**WHAT THE EXERCISE ASKS**.
Every record here needs to be written out again exactly.

Scene modeling code data
▼

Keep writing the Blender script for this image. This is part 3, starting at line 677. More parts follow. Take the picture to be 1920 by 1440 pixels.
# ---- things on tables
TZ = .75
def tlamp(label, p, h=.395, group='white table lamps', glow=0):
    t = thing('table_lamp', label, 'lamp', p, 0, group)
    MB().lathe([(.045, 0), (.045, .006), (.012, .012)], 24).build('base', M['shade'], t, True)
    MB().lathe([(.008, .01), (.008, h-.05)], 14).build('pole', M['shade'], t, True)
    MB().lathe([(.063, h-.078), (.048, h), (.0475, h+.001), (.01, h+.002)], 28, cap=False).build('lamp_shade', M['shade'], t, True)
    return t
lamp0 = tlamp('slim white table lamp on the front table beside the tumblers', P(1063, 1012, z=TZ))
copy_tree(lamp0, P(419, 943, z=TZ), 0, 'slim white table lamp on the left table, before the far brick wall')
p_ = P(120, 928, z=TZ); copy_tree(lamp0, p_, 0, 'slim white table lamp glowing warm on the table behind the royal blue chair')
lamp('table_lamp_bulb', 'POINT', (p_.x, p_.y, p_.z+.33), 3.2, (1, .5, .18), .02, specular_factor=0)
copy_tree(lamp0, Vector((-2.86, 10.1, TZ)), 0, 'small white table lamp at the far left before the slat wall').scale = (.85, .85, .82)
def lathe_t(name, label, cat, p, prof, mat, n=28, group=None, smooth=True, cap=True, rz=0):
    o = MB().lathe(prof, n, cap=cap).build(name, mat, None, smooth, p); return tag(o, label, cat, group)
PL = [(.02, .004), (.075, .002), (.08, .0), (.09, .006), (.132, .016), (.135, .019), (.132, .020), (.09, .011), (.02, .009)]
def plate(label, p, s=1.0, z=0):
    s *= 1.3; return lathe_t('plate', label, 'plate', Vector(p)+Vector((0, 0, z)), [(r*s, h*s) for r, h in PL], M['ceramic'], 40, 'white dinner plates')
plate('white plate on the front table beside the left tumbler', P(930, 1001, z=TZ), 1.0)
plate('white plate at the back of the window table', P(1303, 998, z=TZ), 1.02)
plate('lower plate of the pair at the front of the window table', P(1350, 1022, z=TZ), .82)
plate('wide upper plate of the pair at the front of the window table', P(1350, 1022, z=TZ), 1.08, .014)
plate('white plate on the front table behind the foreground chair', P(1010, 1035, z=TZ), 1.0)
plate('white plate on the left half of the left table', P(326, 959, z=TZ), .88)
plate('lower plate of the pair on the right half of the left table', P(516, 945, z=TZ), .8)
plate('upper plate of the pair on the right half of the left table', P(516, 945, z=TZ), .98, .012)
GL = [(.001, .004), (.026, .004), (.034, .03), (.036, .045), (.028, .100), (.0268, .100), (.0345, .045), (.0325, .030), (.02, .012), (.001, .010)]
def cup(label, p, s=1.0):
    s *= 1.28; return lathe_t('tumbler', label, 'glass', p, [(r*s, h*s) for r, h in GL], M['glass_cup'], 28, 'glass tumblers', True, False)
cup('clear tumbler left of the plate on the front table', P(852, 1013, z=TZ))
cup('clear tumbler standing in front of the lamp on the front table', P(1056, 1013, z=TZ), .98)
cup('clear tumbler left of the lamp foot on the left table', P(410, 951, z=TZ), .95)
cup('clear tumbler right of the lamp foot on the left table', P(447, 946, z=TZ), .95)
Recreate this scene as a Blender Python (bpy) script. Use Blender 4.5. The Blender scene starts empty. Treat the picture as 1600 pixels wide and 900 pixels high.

▲

**COMPLETED TASK**.
Keep writing the Blender script for this image. This is part 3, starting at line 677. More parts follow. Take the picture to be 1920 by 1440 pixels.
# ---- things on tables
TZ = .75
def tlamp(label, p, h=.395, group='white table lamps', glow=0):
    t = thing('table_lamp', label, 'lamp', p, 0, group)
    MB().lathe([(.045, 0), (.045, .006), (.012, .012)], 24).build('base', M['shade'], t, True)
    MB().lathe([(.008, .01), (.008, h-.05)], 14).build('pole', M['shade'], t, True)
    MB().lathe([(.063, h-.078), (.048, h), (.0475, h+.001), (.01, h+.002)], 28, cap=False).build('lamp_shade', M['shade'], t, True)
    return t
lamp0 = tlamp('slim white table lamp on the front table beside the tumblers', P(1063, 1012, z=TZ))
copy_tree(lamp0, P(419, 943, z=TZ), 0, 'slim white table lamp on the left table, before the far brick wall')
p_ = P(120, 928, z=TZ); copy_tree(lamp0, p_, 0, 'slim white table lamp glowing warm on the table behind the royal blue chair')
lamp('table_lamp_bulb', 'POINT', (p_.x, p_.y, p_.z+.33), 3.2, (1, .5, .18), .02, specular_factor=0)
copy_tree(lamp0, Vector((-2.86, 10.1, TZ)), 0, 'small white table lamp at the far left before the slat wall').scale = (.85, .85, .82)
def lathe_t(name, label, cat, p, prof, mat, n=28, group=None, smooth=True, cap=True, rz=0):
    o = MB().lathe(prof, n, cap=cap).build(name, mat, None, smooth, p); return tag(o, label, cat, group)
PL = [(.02, .004), (.075, .002), (.08, .0), (.09, .006), (.132, .016), (.135, .019), (.132, .020), (.09, .011), (.02, .009)]
def plate(label, p, s=1.0, z=0):
    s *= 1.3; return lathe_t('plate', label, 'plate', Vector(p)+Vector((0, 0, z)), [(r*s, h*s) for r, h in PL], M['ceramic'], 40, 'white dinner plates')
plate('white plate on the front table beside the left tumbler', P(930, 1001, z=TZ), 1.0)
plate('white plate at the back of the window table', P(1303, 998, z=TZ), 1.02)
plate('lower plate of the pair at the front of the window table', P(1350, 1022, z=TZ), .82)
plate('wide upper plate of the pair at the front of the window table', P(1350, 1022, z=TZ), 1.08, .014)
plate('white plate on the front table behind the foreground chair', P(1010, 1035, z=TZ), 1.0)
plate('white plate on the left half of the left table', P(326, 959, z=TZ), .88)
plate('lower plate of the pair on the right half of the left table', P(516, 945, z=TZ), .8)
plate('upper plate of the pair on the right half of the left table', P(516, 945, z=TZ), .98, .012)
GL = [(.001, .004), (.026, .004), (.034, .03), (.036, .045), (.028, .100), (.0268, .100), (.0345, .045), (.0325, .030), (.02, .012), (.001, .010)]
def cup(label, p, s=1.0):
    s *= 1.28; return lathe_t('tumbler', label, 'glass', p, [(r*s, h*s) for r, h in GL], M['glass_cup'], 28, 'glass tumblers', True, False)
cup('clear tumbler left of the plate on the front table', P(852, 1013, z=TZ))
cup('clear tumbler standing in front of the lamp on the front table', P(1056, 1013, z=TZ), .98)
cup('clear tumbler left of the lamp foot on the left table', P(410, 951, z=TZ), .95)
cup('clear tumbler right of the lamp foot on the left table', P(447, 946, z=TZ), .95)
Recreate this scene as a Blender Python (bpy) script. Use Blender 4.5. The Blender scene starts empty. Treat the picture as 1600 pixels wide and 900 pixels high.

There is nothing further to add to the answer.